また、本件商標の「カッパッパ」の称呼と引用商標の「カッパ」の称呼を比較すると、容易に聴別できるものであり、称呼において類似するものでない。
イ 本件商標と引用商標の外観を比較すると、中間部の「A」の文字の有無の違いから、全体としての称呼としても明らかに相違する語を表してなるものと容易に認識、理解できるのだから、該文字の有無が、両商標の外観上の印象に与える影響は大きい。また、両商標の表示態様も、緑色の縁取りをした袋文字と赤色の縁取りをした袋文字としていることやすべて大文字としているのに対し、語頭以外は小文字としているなど外観上の印象にも差異がある。
このような構成文字及び表示態様の差異を考慮すると、外観において類似するものではない。
ウ 本件商標と引用商標は、特定の観念を生じるものではないから、観念について比較できない。
エ 上記のアからウを踏まえると、本件商標と引用商標とは、互いに相紛れるおそれのない別異の商標である。
2 商標法第4条第1項第15号該当性について
(1)申立人の業務に係る商標の周知性
(ア)「Kappa」は、SACT社が1950年代に設立した、イタリアのアパレル及びスポーツ関連アイテムを展開するブランドであり、フットボールを中心としたサプライヤーとして、プロサッカーチームと契約し、ユニフォーム提供などを行っている。
(イ)申立人は、MCT社(SACT社が前身)と、1983年にに技術提携及びブランドライセンス契約を締結し、1984年から「Kappa」ブランドの日本での展開を開始し、それ以降30年以上にわたって販売されており、その宣伝広告には最近10年間でも年間1~2億円程度の費用が支出されている。また、「Kappa」ブランドのスポーツアパレル業界における国内販売額も1999年に78億円(業界全体の構成比は1.9%)あった。最近の5年間(2010~2015年)でも「カッパ」と「カッパゴルフ」を併せても年間37億~38億程度(業界全体の構成比は1%以下)はある。
以上よりすれば、「Kappa」ブランドは、近年の売上高及び市場シェアは極めて大きいわけではないが、30年間以上の長期にわたる継続した販売実績や、かっての比較的高い販売実績や市場シェアなどを考慮すると、申立人の業務に係る商品「トレーニングウェア、スポーツウエア、陸上競技用衣服、サッカー競技用衣服」を表す商標として、我が国の需要者の間では、そのブランドの存在程度はある程度知られるようになっていたものといえる。
(2)出所の混同について
申立人の業務に係る商標「Kappa」は、「ギリシャ文字の『K』を『カッパ』と呼ぶ」ことから名づけられたものであり、造語とはいえないが、直ちに特定の語を表してなるものとも看取できないため、独創性が極めて高いとはいえないものの、独創性が備わっていないともいうことができない。
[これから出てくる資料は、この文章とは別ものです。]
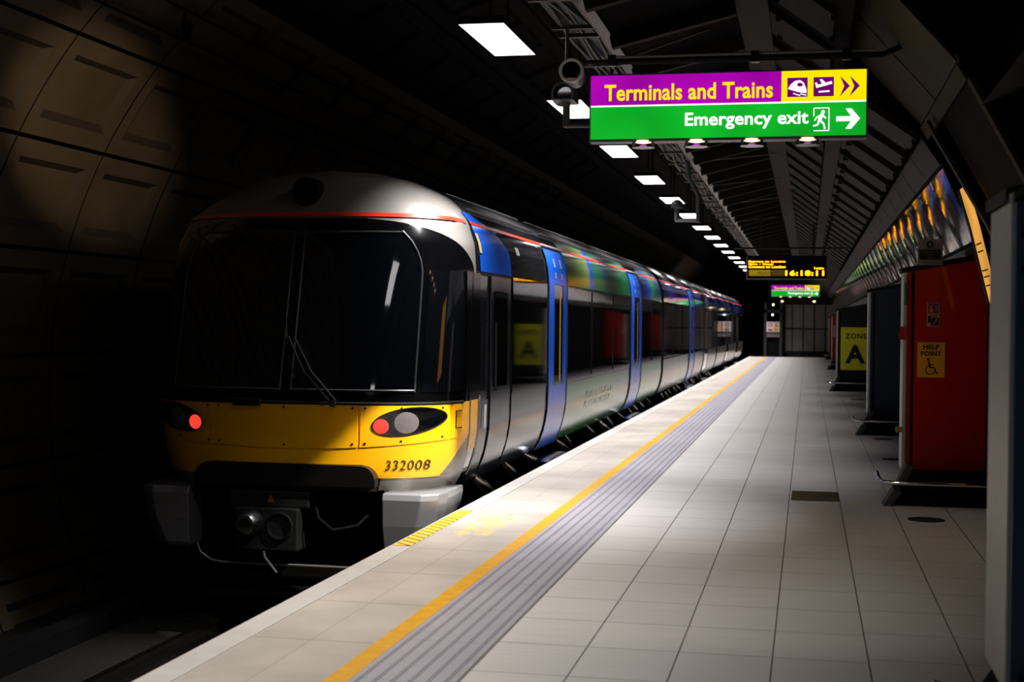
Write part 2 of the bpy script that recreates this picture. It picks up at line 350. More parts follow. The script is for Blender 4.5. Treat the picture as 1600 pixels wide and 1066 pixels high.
# ------------------------------------------------------------ platform
struct(MB().box(-2.84, 1.75, Y0, Y1, -1.15, 0).build('floor', [M['floor']]))
struct(MB().box(-2.89, -2.84, Y0, Y1, -1.15, -.012).build('trim_1', M['platface']))
struct(MB().box(-2.89, -2.725, Y0, Y1, -.01, .006).build('trim_2', M['edgewhite'], bevel=.004))
struct(MB().box(-2.715, -1.98, Y0, Y1, -.01, .004).build('trim_3', M['slab']))
struct(MB().box(-2.08, -1.975, Y0, Y1, 0, .0065).build('trim_4', M['lineyellow']))
struct(MB().box(-1.975, -1.505, Y0, Y1, 0, .0055).build('trim_5', M['tactile']))
struct(MB().box(-2.95, -2.885, Y0, Y1, -.09, -.03).build('trim_6', M['ledge']))
tag(MB().box(-2.868, -2.738, 9.62, 11.55, .004, .0105).build('anti_slip_plate', M['hatch']), 'yellow and black hatched anti-slip plate set on the white platform edge', 'floor plate')
struct(MB().box(-7.6, -2.89, Y0, 78, -1.3, -1.15).build('track_bed', M['track']))
for i, (x, t) in enumerate(((-3.58, 'running rail nearer the platform edge'), (-5.02, 'running rail farther from the platform edge'))):
    mb = MB().prism([(x - .07, -1.15), (x + .07, -1.15), (x + .07, -1.135), (x + .01, -1.12), (x + .01, -1.04), (x + .035, -1.03), (x + .035, -1.0), (x - .035, -1.0), (x - .035, -1.03), (x - .01, -1.04), (x - .01, -1.12), (x - .07, -1.135)], Y0, 76)
    tag(mb.build('rail', M['rail']), 'dull steel ' + t + ' in the dark track bed', 'rail')
tag(MB().box(-6.2, -5.98, Y0, 76, -1.15, -.98).build('cable_trough', M['dark']), 'dark concrete cable trough along the foot of the left tunnel wall', 'cable trough')
mb = MB().box(-.128, .305, 13.12, 13.84, .001, .006)
tag(mb.build('access_cover', mat('wet_black_cover', (14, 14, 18), .12, 0, .6, var=.4, vscale=12, bump=.3, bscale=30)), 'black rectangular access cover flush in the pale tiled floor', 'floor cover')
cov = mat('dark_floor_cover', (30, 28, 30), .5, var=.2)
for (x, y, rr, t) in ((.98, 12.1, .15, 'round dark floor cover in front of the red help point cabinet'), (1.03, 17.5, .13, 'round dark floor cover just behind the red help point cabinet'), (1.06, 20.6, .13, 'round dark floor cover before the blue-grey cabinet'), (1.1, 31.5, .16, 'round dark floor cover before the yellow zone sign')):
    mb = MB(); mb.cyl((x, y, .0005), (x, y, .006), rr, 32); tag(mb.build('floor_cover', cov), t, 'floor cover')

# ------------------------------------------------------------ tunnel shell
XC, ZC, R = -2.4, .9, 4.9
def cp(a, rr): return (XC + rr * math.cos(a), ZC + rr * math.sin(a))
def vault(name, a0, a1, mats, coffer=True, y0=3.5, n=20, step=12):
    mb = MB()
    seg = int(round((a1 - a0) / step))
    # backing shell
    for i in range(seg * 2):
        t0 = math.radians(a0 + (a1 - a0) * i / (seg * 2)); t1 = math.radians(a0 + (a1 - a0) * (i + 1) / (seg * 2))
        mb.k = 1
        p, q = cp(t0, R + .12), cp(t1, R + .12)
        mb.add([(p[0], y0 - 2, p[1]), (q[0], y0 - 2, q[1]), (q[0], 78, q[1]), (p[0], 78, p[1])], [(0, 1, 2, 3)])
    ring = 1.52; k0 = int((y0 - 11.1) / ring) - 1
    for k in range(k0, 44):
        ya = 11.1 + ring * k + .012; yb = 11.1 + ring * (k + 1) - .012
        for i in range(seg):
            ta = math.radians(a0 + step * i) + .004; tb = math.radians(a0 + step * (i + 1)) - .004
            N = 3
            def P(t, y, rr): c = cp(t, rr); return (c[0], y, c[1])
            if coffer and k < 14:
                m = .17; mt = m / R
                inn = [ta + mt, tb - mt]; iy = [ya + m, yb - m]
                ang = [ta, inn[0]] + [inn[0] + (inn[1] - inn[0]) * j / N for j in range(1, N)] + [inn[1], tb]
                mb.k = 0
                for j in range(len(ang) - 1):
                    for (c0, c1) in ((ya, iy[0]), (iy[0], iy[1]), (iy[1], yb)):
                        if c0 == iy[0] and 0 < j < len(ang) - 2: continue
                        mb.add([P(ang[j], c0, R), P(ang[j + 1], c0, R), P(ang[j + 1], c1, R), P(ang[j], c1, R)], [(0, 1, 2, 3)])
                # sloped sides and recessed face
                s2 = .07 / R; jn = [inn[0] + s2, inn[1] - s2]; jy = [iy[0] + .07, iy[1] - .07]; RR = R + .05
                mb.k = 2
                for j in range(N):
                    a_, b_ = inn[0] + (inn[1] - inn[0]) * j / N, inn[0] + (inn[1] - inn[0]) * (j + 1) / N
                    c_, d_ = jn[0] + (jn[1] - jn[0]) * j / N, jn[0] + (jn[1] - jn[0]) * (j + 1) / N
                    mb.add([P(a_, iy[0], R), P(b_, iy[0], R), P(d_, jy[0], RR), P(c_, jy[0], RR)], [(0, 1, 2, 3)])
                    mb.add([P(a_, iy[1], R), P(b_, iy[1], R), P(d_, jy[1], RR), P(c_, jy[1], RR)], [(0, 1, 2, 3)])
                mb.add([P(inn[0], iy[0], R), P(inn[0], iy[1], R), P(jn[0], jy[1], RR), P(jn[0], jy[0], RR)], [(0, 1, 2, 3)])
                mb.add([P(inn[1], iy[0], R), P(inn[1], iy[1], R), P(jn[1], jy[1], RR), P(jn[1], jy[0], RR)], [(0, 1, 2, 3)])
                mb.k = 0
                for j in range(N):
                    c_, d_ = jn[0] + (jn[1] - jn[0]) * j / N, jn[0] + (jn[1] - jn[0]) * (j + 1) / N
                    mb.add([P(c_, jy[0], RR), P(d_, jy[0], RR), P(d_, jy[1], RR), P(c_, jy[1], RR)], [(0, 1, 2, 3)])
            else:
                mb.k = 0
                for j in range(2):
                    c_, d_ = ta + (tb - ta) * j / 2, ta + (tb - ta) * (j + 1) / 2
                    mb.add([P(c_, ya, R), P(d_, ya, R), P(d_, yb, R), P(c_, yb, R)], [(0, 1, 2, 3)])
    return struct(mb.build(name, mats, fix=False))
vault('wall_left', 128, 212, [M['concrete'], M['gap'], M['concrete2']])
vault('ceiling', 32, 128, [M['vault_dark'], M['gap'], M['vault_dark2']])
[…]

また、申立人の業務に係る商標「Kappa」は、上記(1)の如く、ある程度知られるようになっており、それらの商品は本件商標の一部の指定商品に包含されるような関連性がある。
しかし、上記1(3)のとおり、両商標は別異の商標であるから、その需要者、取引者において普通に払われる注意力を基準として、総合的に判断すれば、本件商標権者が本件商標をその指定商品に使用した場合、これに接する需要者は、別異の商標と認識するのだから、その出所について混同を生ずるおそれはないというべきである。